Gobry claims that "the left" only supports three things, all of them supposedly showing "stagnation" (and derp) due to being "from the 60s." These are demanding higher marginal taxes on the rich, rasing the minimum wage, and tightening environmental regulation. Well, actually it was in the 60s that the top marginal income tax rates in the US began to be cut with the Kennedy-Johnson tax cut, but Gobry is too full of derp to apparently know that. Raising them is an old idea of the 30s and 40s. Minimum wages have been around since earlier as well, and it is true that in real terms they reached a max in the 60s, so anybody calling for increasing them would be heading vaguely back to then when we had lots of job growth in spite of those supposedly job killing high minimum wages (and while Strain wants to cut min wages, so innovative he is, although that has been going on since the 60s in real terms, so looks like another policy dating from the 60s, derp again). Finally, it was the 70s when major environmental legislation dates from, but Gobry (and the reform conservatives) do not seem to care at all that much of the world is worried about global warming.

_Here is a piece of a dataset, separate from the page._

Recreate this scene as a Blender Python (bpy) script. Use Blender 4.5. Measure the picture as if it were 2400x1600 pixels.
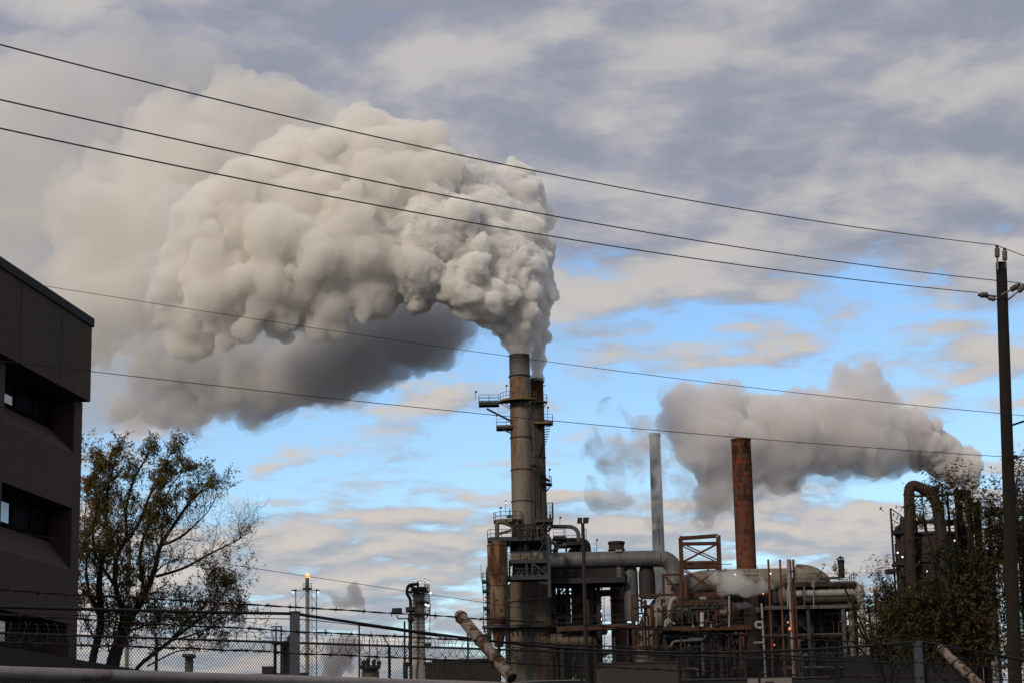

Not a problem for him or his people. Frack on, derp derp derp!
Finally, as for Gobry's criticism of Klein's Vox, which I pay no attention to myself, his big criticism there is to dump on them having a bunch of posts defending Obamacare and saying that it works. How dare they? Somehow I do not think that Gobry has noticed Krugman's point that of 6 famous forecasts of doom about ACA by its opponents, not a one of them has come true. And in fact that this is what these articles in Vox are about. But, hey, Gobry is handing out a party line, even when it is screamingly false, while accusing those he is criticizing of engaging in derp. Sorry, but all the derp appears to be on the side of the one calling it out, which he thought he was being so clever to do. Instead, he is just engaging in derp, derp, derp all the way.